## Directive:
Write every line of the material out exactly as shown.

[BEGIN Information supplied]

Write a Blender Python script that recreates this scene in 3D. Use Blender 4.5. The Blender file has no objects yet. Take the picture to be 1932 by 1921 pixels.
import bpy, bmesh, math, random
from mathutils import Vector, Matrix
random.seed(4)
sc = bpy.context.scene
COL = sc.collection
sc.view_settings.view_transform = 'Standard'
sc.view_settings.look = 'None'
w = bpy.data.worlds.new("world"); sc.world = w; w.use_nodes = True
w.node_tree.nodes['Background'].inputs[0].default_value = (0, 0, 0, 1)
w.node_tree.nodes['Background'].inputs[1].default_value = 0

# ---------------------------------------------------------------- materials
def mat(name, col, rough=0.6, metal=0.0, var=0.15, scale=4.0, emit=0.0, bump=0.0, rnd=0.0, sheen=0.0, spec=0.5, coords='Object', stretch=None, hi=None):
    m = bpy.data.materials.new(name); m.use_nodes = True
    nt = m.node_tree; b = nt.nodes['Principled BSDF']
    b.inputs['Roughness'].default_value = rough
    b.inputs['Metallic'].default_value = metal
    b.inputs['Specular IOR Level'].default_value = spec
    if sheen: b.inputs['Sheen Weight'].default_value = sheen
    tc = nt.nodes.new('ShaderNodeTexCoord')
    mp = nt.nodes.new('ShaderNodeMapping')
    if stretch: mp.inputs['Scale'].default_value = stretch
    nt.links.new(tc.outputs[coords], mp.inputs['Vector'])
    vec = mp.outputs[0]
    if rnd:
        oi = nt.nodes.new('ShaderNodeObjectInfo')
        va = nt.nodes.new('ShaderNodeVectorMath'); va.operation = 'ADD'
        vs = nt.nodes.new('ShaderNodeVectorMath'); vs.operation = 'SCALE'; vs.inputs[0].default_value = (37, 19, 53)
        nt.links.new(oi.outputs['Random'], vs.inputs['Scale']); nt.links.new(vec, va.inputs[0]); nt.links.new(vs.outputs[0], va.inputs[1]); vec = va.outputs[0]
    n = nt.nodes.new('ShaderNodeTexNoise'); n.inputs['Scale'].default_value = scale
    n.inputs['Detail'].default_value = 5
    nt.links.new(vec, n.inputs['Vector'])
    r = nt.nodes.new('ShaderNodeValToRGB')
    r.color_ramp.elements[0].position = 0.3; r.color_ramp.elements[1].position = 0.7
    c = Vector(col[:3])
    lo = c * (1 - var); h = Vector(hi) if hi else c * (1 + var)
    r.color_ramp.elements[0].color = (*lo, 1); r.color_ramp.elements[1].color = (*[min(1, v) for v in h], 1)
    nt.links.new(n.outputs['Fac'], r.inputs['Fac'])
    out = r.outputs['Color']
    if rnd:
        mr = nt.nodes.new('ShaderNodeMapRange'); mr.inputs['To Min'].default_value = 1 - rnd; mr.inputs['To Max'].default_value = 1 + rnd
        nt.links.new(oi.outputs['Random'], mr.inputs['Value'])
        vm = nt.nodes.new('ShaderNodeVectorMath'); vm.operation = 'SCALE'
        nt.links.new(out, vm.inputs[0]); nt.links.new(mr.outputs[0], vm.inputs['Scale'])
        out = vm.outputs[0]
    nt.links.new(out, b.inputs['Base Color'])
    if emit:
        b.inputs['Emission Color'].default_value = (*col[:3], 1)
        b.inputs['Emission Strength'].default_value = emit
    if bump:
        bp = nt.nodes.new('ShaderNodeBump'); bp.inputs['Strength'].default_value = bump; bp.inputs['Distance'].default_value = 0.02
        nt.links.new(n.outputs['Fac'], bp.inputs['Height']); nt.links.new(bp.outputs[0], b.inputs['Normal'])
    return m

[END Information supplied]

## Exercise answer:
Write a Blender Python script that recreates this scene in 3D. Use Blender 4.5. The Blender file has no objects yet. Take the picture to be 1932 by 1921 pixels.
import bpy, bmesh, math, random
from mathutils import Vector, Matrix
random.seed(4)
sc = bpy.context.scene
COL = sc.collection
sc.view_settings.view_transform = 'Standard'
sc.view_settings.look = 'None'
w = bpy.data.worlds.new("world"); sc.world = w; w.use_nodes = True
w.node_tree.nodes['Background'].inputs[0].default_value = (0, 0, 0, 1)
w.node_tree.nodes['Background'].inputs[1].default_value = 0

# ---------------------------------------------------------------- materials
def mat(name, col, rough=0.6, metal=0.0, var=0.15, scale=4.0, emit=0.0, bump=0.0, rnd=0.0, sheen=0.0, spec=0.5, coords='Object', stretch=None, hi=None):
    m = bpy.data.materials.new(name); m.use_nodes = True
    nt = m.node_tree; b = nt.nodes['Principled BSDF']
    b.inputs['Roughness'].default_value = rough
    b.inputs['Metallic'].default_value = metal
    b.inputs['Specular IOR Level'].default_value = spec
    if sheen: b.inputs['Sheen Weight'].default_value = sheen
    tc = nt.nodes.new('ShaderNodeTexCoord')
    mp = nt.nodes.new('ShaderNodeMapping')
    if stretch: mp.inputs['Scale'].default_value = stretch
    nt.links.new(tc.outputs[coords], mp.inputs['Vector'])
    vec = mp.outputs[0]
    if rnd:
        oi = nt.nodes.new('ShaderNodeObjectInfo')
        va = nt.nodes.new('ShaderNodeVectorMath'); va.operation = 'ADD'
        vs = nt.nodes.new('ShaderNodeVectorMath'); vs.operation = 'SCALE'; vs.inputs[0].default_value = (37, 19, 53)
        nt.links.new(oi.outputs['Random'], vs.inputs['Scale']); nt.links.new(vec, va.inputs[0]); nt.links.new(vs.outputs[0], va.inputs[1]); vec = va.outputs[0]
    n = nt.nodes.new('ShaderNodeTexNoise'); n.inputs['Scale'].default_value = scale
    n.inputs['Detail'].default_value = 5
    nt.links.new(vec, n.inputs['Vector'])
    r = nt.nodes.new('ShaderNodeValToRGB')
    r.color_ramp.elements[0].position = 0.3; r.color_ramp.elements[1].position = 0.7
    c = Vector(col[:3])
    lo = c * (1 - var); h = Vector(hi) if hi else c * (1 + var)
    r.color_ramp.elements[0].color = (*lo, 1); r.color_ramp.elements[1].color = (*[min(1, v) for v in h], 1)
    nt.links.new(n.outputs['Fac'], r.inputs['Fac'])
    out = r.outputs['Color']
    if rnd:
        mr = nt.nodes.new('ShaderNodeMapRange'); mr.inputs['To Min'].default_value = 1 - rnd; mr.inputs['To Max'].default_value = 1 + rnd
        nt.links.new(oi.outputs['Random'], mr.inputs['Value'])
        vm = nt.nodes.new('ShaderNodeVectorMath'); vm.operation = 'SCALE'
        nt.links.new(out, vm.inputs[0]); nt.links.new(mr.outputs[0], vm.inputs['Scale'])
        out = vm.outputs[0]
    nt.links.new(out, b.inputs['Base Color'])
    if emit:
        b.inputs['Emission Color'].default_value = (*col[:3], 1)
        b.inputs['Emission Strength'].default_value = emit
    if bump:
        bp = nt.nodes.new('ShaderNodeBump'); bp.inputs['Strength'].default_value = bump; bp.inputs['Distance'].default_value = 0.02
        nt.links.new(n.outputs['Fac'], bp.inputs['Height']); nt.links.new(bp.outputs[0], b.inputs['Normal'])
    return m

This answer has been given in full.